WHAT YOU NEED TO DO | Your task is to repeat the listing exactly.

AVAILABLE DATA |
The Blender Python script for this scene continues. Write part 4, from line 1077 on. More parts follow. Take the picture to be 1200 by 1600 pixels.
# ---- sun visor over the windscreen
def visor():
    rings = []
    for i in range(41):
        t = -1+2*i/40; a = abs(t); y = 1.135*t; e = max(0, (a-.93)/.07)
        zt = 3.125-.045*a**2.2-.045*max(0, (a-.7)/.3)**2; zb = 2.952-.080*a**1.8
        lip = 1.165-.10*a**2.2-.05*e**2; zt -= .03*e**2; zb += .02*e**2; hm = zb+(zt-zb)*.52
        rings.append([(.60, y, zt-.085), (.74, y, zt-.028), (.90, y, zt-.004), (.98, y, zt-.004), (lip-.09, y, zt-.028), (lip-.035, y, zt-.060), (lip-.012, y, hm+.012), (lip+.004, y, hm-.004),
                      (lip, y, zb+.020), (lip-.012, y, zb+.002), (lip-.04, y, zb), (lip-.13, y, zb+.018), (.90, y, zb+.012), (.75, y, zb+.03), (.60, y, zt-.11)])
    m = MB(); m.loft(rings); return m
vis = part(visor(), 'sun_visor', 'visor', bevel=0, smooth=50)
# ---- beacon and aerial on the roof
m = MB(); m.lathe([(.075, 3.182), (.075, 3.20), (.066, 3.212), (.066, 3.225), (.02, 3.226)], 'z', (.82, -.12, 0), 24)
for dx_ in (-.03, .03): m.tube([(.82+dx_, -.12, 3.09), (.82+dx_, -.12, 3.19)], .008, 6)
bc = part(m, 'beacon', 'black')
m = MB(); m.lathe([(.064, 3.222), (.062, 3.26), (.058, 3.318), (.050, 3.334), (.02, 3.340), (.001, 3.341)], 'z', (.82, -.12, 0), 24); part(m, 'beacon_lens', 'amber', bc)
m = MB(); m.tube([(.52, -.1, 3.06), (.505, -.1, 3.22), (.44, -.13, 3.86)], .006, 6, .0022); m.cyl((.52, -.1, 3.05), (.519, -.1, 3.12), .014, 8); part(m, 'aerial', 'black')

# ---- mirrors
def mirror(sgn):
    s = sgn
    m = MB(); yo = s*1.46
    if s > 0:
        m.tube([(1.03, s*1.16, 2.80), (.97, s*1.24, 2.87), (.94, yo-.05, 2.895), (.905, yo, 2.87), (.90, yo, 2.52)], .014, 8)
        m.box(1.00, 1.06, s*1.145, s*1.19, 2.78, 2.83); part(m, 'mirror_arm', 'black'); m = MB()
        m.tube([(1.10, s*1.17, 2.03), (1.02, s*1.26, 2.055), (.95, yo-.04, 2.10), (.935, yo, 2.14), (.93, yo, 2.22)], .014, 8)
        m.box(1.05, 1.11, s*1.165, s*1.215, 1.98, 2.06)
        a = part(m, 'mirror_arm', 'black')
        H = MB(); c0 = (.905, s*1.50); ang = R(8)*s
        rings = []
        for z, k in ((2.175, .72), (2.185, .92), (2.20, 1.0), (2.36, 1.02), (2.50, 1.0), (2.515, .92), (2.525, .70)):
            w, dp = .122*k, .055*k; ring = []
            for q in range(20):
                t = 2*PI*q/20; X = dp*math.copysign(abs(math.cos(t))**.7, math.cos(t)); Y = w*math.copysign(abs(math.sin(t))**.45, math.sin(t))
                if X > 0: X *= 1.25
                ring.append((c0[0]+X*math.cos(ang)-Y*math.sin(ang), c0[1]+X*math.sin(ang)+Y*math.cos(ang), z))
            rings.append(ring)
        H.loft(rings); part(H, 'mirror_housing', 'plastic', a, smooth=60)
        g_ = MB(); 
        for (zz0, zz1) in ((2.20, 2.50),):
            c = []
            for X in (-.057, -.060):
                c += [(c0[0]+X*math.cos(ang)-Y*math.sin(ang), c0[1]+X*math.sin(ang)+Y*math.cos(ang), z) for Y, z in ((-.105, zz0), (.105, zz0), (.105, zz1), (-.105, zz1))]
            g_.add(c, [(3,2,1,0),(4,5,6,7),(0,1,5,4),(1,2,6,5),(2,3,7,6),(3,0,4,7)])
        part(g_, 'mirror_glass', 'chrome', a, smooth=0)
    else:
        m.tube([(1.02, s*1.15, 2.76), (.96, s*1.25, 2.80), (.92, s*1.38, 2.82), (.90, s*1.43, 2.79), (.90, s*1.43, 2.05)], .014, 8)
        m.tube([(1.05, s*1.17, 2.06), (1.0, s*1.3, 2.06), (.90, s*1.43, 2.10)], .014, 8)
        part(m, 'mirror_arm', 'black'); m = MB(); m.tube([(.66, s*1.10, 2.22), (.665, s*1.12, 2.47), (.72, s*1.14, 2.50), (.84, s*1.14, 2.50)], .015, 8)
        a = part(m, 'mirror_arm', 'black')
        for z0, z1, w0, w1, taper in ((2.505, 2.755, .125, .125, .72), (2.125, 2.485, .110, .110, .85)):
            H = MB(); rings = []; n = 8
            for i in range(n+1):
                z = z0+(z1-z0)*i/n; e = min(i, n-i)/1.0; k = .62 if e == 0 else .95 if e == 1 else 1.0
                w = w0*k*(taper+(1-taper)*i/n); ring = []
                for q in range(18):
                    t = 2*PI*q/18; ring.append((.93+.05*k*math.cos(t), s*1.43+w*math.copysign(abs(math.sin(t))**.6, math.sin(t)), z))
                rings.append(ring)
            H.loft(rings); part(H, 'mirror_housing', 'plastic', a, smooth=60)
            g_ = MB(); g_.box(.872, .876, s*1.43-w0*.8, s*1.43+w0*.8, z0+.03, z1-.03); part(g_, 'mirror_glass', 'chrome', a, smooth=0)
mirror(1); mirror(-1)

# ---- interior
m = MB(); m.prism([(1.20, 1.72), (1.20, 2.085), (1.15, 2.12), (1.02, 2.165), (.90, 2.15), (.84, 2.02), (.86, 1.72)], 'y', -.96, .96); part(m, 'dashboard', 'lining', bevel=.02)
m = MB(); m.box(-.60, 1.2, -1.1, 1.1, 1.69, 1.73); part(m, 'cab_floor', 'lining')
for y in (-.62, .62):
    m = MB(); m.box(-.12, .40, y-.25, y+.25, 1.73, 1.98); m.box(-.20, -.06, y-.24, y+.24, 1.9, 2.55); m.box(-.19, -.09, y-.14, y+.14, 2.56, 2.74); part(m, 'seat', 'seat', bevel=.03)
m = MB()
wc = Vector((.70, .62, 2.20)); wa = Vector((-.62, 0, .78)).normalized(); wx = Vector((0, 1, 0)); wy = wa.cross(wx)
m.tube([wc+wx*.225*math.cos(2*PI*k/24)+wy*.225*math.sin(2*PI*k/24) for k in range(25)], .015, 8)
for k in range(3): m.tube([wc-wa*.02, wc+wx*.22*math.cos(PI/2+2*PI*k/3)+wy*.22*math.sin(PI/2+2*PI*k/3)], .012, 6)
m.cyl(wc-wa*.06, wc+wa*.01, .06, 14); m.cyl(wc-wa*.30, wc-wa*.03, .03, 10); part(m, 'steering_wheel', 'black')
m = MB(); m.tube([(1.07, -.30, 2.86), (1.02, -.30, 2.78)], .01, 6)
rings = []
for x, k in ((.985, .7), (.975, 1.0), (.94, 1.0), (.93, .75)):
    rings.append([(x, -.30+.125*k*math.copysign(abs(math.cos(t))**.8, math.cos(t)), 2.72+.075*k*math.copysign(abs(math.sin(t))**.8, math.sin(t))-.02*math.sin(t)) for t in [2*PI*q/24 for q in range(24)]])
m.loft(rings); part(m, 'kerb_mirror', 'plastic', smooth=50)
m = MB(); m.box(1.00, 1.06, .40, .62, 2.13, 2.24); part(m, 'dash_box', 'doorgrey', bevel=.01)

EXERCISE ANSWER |
The Blender Python script for this scene continues. Write part 4, from line 1077 on. More parts follow. Take the picture to be 1200 by 1600 pixels.
# ---- sun visor over the windscreen
def visor():
    rings = []
    for i in range(41):
        t = -1+2*i/40; a = abs(t); y = 1.135*t; e = max(0, (a-.93)/.07)
        zt = 3.125-.045*a**2.2-.045*max(0, (a-.7)/.3)**2; zb = 2.952-.080*a**1.8
        lip = 1.165-.10*a**2.2-.05*e**2; zt -= .03*e**2; zb += .02*e**2; hm = zb+(zt-zb)*.52
        rings.append([(.60, y, zt-.085), (.74, y, zt-.028), (.90, y, zt-.004), (.98, y, zt-.004), (lip-.09, y, zt-.028), (lip-.035, y, zt-.060), (lip-.012, y, hm+.012), (lip+.004, y, hm-.004),
                      (lip, y, zb+.020), (lip-.012, y, zb+.002), (lip-.04, y, zb), (lip-.13, y, zb+.018), (.90, y, zb+.012), (.75, y, zb+.03), (.60, y, zt-.11)])
    m = MB(); m.loft(rings); return m
vis = part(visor(), 'sun_visor', 'visor', bevel=0, smooth=50)
# ---- beacon and aerial on the roof
m = MB(); m.lathe([(.075, 3.182), (.075, 3.20), (.066, 3.212), (.066, 3.225), (.02, 3.226)], 'z', (.82, -.12, 0), 24)
for dx_ in (-.03, .03): m.tube([(.82+dx_, -.12, 3.09), (.82+dx_, -.12, 3.19)], .008, 6)
bc = part(m, 'beacon', 'black')
m = MB(); m.lathe([(.064, 3.222), (.062, 3.26), (.058, 3.318), (.050, 3.334), (.02, 3.340), (.001, 3.341)], 'z', (.82, -.12, 0), 24); part(m, 'beacon_lens', 'amber', bc)
m = MB(); m.tube([(.52, -.1, 3.06), (.505, -.1, 3.22), (.44, -.13, 3.86)], .006, 6, .0022); m.cyl((.52, -.1, 3.05), (.519, -.1, 3.12), .014, 8); part(m, 'aerial', 'black')

# ---- mirrors
def mirror(sgn):
    s = sgn
    m = MB(); yo = s*1.46
    if s > 0:
        m.tube([(1.03, s*1.16, 2.80), (.97, s*1.24, 2.87), (.94, yo-.05, 2.895), (.905, yo, 2.87), (.90, yo, 2.52)], .014, 8)
        m.box(1.00, 1.06, s*1.145, s*1.19, 2.78, 2.83); part(m, 'mirror_arm', 'black'); m = MB()
        m.tube([(1.10, s*1.17, 2.03), (1.02, s*1.26, 2.055), (.95, yo-.04, 2.10), (.935, yo, 2.14), (.93, yo, 2.22)], .014, 8)
        m.box(1.05, 1.11, s*1.165, s*1.215, 1.98, 2.06)
        a = part(m, 'mirror_arm', 'black')
        H = MB(); c0 = (.905, s*1.50); ang = R(8)*s
        rings = []
        for z, k in ((2.175, .72), (2.185, .92), (2.20, 1.0), (2.36, 1.02), (2.50, 1.0), (2.515, .92), (2.525, .70)):
            w, dp = .122*k, .055*k; ring = []
            for q in range(20):
                t = 2*PI*q/20; X = dp*math.copysign(abs(math.cos(t))**.7, math.cos(t)); Y = w*math.copysign(abs(math.sin(t))**.45, math.sin(t))
                if X > 0: X *= 1.25
                ring.append((c0[0]+X*math.cos(ang)-Y*math.sin(ang), c0[1]+X*math.sin(ang)+Y*math.cos(ang), z))
            rings.append(ring)
        H.loft(rings); part(H, 'mirror_housing', 'plastic', a, smooth=60)
        g_ = MB(); 
        for (zz0, zz1) in ((2.20, 2.50),):
            c = []
            for X in (-.057, -.060):
                c += [(c0[0]+X*math.cos(ang)-Y*math.sin(ang), c0[1]+X*math.sin(ang)+Y*math.cos(ang), z) for Y, z in ((-.105, zz0), (.105, zz0), (.105, zz1), (-.105, zz1))]
            g_.add(c, [(3,2,1,0),(4,5,6,7),(0,1,5,4),(1,2,6,5),(2,3,7,6),(3,0,4,7)])
        part(g_, 'mirror_glass', 'chrome', a, smooth=0)
    else:
        m.tube([(1.02, s*1.15, 2.76), (.96, s*1.25, 2.80), (.92, s*1.38, 2.82), (.90, s*1.43, 2.79), (.90, s*1.43, 2.05)], .014, 8)
        m.tube([(1.05, s*1.17, 2.06), (1.0, s*1.3, 2.06), (.90, s*1.43, 2.10)], .014, 8)
        part(m, 'mirror_arm', 'black'); m = MB(); m.tube([(.66, s*1.10, 2.22), (.665, s*1.12, 2.47), (.72, s*1.14, 2.50), (.84, s*1.14, 2.50)], .015, 8)
        a = part(m, 'mirror_arm', 'black')
        for z0, z1, w0, w1, taper in ((2.505, 2.755, .125, .125, .72), (2.125, 2.485, .110, .110, .85)):
            H = MB(); rings = []; n = 8
            for i in range(n+1):
                z = z0+(z1-z0)*i/n; e = min(i, n-i)/1.0; k = .62 if e == 0 else .95 if e == 1 else 1.0
                w = w0*k*(taper+(1-taper)*i/n); ring = []
                for q in range(18):
                    t = 2*PI*q/18; ring.append((.93+.05*k*math.cos(t), s*1.43+w*math.copysign(abs(math.sin(t))**.6, math.sin(t)), z))
                rings.append(ring)
            H.loft(rings); part(H, 'mirror_housing', 'plastic', a, smooth=60)
            g_ = MB(); g_.box(.872, .876, s*1.43-w0*.8, s*1.43+w0*.8, z0+.03, z1-.03); part(g_, 'mirror_glass', 'chrome', a, smooth=0)
mirror(1); mirror(-1)

# ---- interior
m = MB(); m.prism([(1.20, 1.72), (1.20, 2.085), (1.15, 2.12), (1.02, 2.165), (.90, 2.15), (.84, 2.02), (.86, 1.72)], 'y', -.96, .96); part(m, 'dashboard', 'lining', bevel=.02)
m = MB(); m.box(-.60, 1.2, -1.1, 1.1, 1.69, 1.73); part(m, 'cab_floor', 'lining')
for y in (-.62, .62):
    m = MB(); m.box(-.12, .40, y-.25, y+.25, 1.73, 1.98); m.box(-.20, -.06, y-.24, y+.24, 1.9, 2.55); m.box(-.19, -.09, y-.14, y+.14, 2.56, 2.74); part(m, 'seat', 'seat', bevel=.03)
m = MB()
wc = Vector((.70, .62, 2.20)); wa = Vector((-.62, 0, .78)).normalized(); wx = Vector((0, 1, 0)); wy = wa.cross(wx)
m.tube([wc+wx*.225*math.cos(2*PI*k/24)+wy*.225*math.sin(2*PI*k/24) for k in range(25)], .015, 8)
for k in range(3): m.tube([wc-wa*.02, wc+wx*.22*math.cos(PI/2+2*PI*k/3)+wy*.22*math.sin(PI/2+2*PI*k/3)], .012, 6)
m.cyl(wc-wa*.06, wc+wa*.01, .06, 14); m.cyl(wc-wa*.30, wc-wa*.03, .03, 10); part(m, 'steering_wheel', 'black')
m = MB(); m.tube([(1.07, -.30, 2.86), (1.02, -.30, 2.78)], .01, 6)
rings = []
for x, k in ((.985, .7), (.975, 1.0), (.94, 1.0), (.93, .75)):
    rings.append([(x, -.30+.125*k*math.copysign(abs(math.cos(t))**.8, math.cos(t)), 2.72+.075*k*math.copysign(abs(math.sin(t))**.8, math.sin(t))-.02*math.sin(t)) for t in [2*PI*q/24 for q in range(24)]])
m.loft(rings); part(m, 'kerb_mirror', 'plastic', smooth=50)
m = MB(); m.box(1.00, 1.06, .40, .62, 2.13, 2.24); part(m, 'dash_box', 'doorgrey', bevel=.01)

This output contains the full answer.